The core of Costner’s massive cinematic undertaking hinges around the inherent tension between, on the one hand, settlers’ perception of an American West full of promise and, on the other, the fact that thriving communities already lived across the continent. From the European perspective, Costner explained, “We started to get news about America about 400 years ago. “It was doing quite nicely without us,” but then predominantly European settlers started to arrive. “They started to understand that there’s a promise out here,” Costner continued, “that there was a land so big, that it went so far, that they could have what they didn’t have in Europe.”

That utopic thought bubble quickly popped against the reality that the continent was already amply populated with numerous Indigenous communities.  “What they didn’t realize,” Costner explains of the colonizing settlers, was that there were “people here who had been flourishing for 15,000 years, and these two ideas came into conflict… our story deals with that.” 

Photo Credit: Warner Bros. Pictures

AN EPIC SAGA REQUIRES AN EPIC COMMITMENT

A narrative that’s set within such a massive and contentious historical process undoubtedly requires a depth equal to the task: cue the four-chapter design. “When I do a story, I don’t want to stop ‘til it’s finished,” Costner explained. “It was really a journey; it’s not a ‘plot movie,’ so, it was four [chapters].” 

It’s novel for a filmmaker to front the commitment so far in advance, considering it’s an original tale paid partially out-of-pocket, but with Horizon, Costner’s idea of success was a little different: the story comes first. “My idea was not to wait to see if the first one was successful, I believe in telling this story,” he explains. “the only way this was successful in my mind is that it’s complete.” 

Photo Credit: Warner Bros. Pictures

It’s a story Costner wanted to tell some iteration of this story as far back as 1988, first as “a single movie, and when I wasn’t able to make that one, I decided I would make four more.” The expanded scope allowed him the ability to rethink his original concept. A lot of Westerns, he notes, start “with a town, there’s always a town,” and the films forget “the people that were there first… we displaced people.” In reengineering that project, Costner went back to that often forgotten first moment, “took the characters in that original story” and re-designed the narrative.

While we’re getting a four-chapter Western epic, Costner teased that in his redevelopment and expansion of the tale “there’s a fifth story, don’t get me going.” For now, the current four film treatment is the story he intends to tell, but Costner promised that “there’s a fifth story that, maybe someday” he’ll make, further expanding the story of the American West. 

A NECESSARY FOCUS ON PORTRAYING INDIGENOUS COMMUNITIES ACCURATELY

Costner acknowledges that in order to tell the story of the settling of the American West accurately, a Western has to proceed with authentic casting, language, and cultural exhibition with regards to the portrayal of Indigenous communities. Authenticity “doesn’t seem like a big move to me,” Costner explains. “I don’t really take too much credit for it, it seems obvious and it makes for a better movie,” he explains. More importantly, it’s an essential part of portraying the story of the settling of the West: “you can’t have the Western story unless you have the First People’s story, we threw their way of life into chaos.” 
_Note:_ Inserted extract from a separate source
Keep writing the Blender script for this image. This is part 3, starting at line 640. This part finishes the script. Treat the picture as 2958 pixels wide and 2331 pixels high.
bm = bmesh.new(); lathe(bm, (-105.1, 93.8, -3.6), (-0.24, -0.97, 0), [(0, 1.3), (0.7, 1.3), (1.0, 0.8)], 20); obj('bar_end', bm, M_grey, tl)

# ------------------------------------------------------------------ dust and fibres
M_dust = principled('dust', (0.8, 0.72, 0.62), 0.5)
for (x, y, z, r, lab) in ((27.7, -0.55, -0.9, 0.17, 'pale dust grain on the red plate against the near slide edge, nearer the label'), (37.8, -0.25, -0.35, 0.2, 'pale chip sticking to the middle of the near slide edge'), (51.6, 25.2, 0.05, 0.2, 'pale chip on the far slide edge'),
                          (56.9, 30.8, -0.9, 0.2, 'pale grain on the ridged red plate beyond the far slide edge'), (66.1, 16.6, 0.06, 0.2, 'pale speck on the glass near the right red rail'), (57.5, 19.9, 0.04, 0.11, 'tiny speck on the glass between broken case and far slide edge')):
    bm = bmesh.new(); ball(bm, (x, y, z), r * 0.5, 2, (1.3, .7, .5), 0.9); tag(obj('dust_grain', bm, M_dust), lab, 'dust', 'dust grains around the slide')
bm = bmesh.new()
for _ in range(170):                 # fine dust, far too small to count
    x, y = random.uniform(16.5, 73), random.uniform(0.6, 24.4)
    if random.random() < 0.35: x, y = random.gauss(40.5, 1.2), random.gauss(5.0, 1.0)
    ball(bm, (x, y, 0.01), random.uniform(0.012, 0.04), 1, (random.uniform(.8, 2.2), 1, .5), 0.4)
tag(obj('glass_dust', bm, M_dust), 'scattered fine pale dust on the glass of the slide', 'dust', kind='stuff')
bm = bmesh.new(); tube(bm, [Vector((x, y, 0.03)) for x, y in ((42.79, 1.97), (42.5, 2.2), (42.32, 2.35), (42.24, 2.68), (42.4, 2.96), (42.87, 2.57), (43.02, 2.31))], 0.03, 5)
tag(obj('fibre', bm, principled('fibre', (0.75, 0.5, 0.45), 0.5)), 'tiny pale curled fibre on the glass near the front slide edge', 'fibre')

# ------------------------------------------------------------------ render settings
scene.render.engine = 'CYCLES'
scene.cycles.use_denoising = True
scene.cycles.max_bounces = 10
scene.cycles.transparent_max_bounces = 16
Photo Credit: Richard Foreman

Storywise, it’s a balance he tried to walk. “I’m aware of that [chaos],” Costner notes, “but I’m also aware of the people that came across this country and the resourcefulness that it required to carve out a life.” He clarifies he’s “not looking to reinvent history,” but it means authenticity is a clear requirement for Horizon: “I can’t make  a movie on the American West unless the Indigenous are involved.”

As star Tatanka Means notes, that’s a commitment that wasn’t always kept in the history of the genre. “We’re not Apache, but we’re enrolled tribal members, and I’m grateful to Kevin for casting us because I think a lot of our roles have been taken by people that claim some of our Indigenous blood or ancestry.” He continues to explain that “when we see our people on screen being represented, we want that authenticity… we want to hear our language spoken correctly and not butchered.” 

Co-star Wasé Chief also spoke of the efforts that went into a culturally authentic portrayal of the Apache people. “Kevin made sure that we were gonna learn the real White Mountain Apache language,” working with a linguistic consultant to make sure it was properly represented on-screen. Chief explained that the pursuit of authentic representation has genuine gravitas, noting “it was a lot of pressure making sure that we’re representing our people in a good way.”

With Horizon: An American Saga – Chapter 1 hitting theaters June 28th and the second chapter coming as soon as August 16th, audiences will surely have ample opportunity to experience these lenses into the beginnings of the American West.
Horizon: An American Saga – Chapter 1hits theaters June 28th.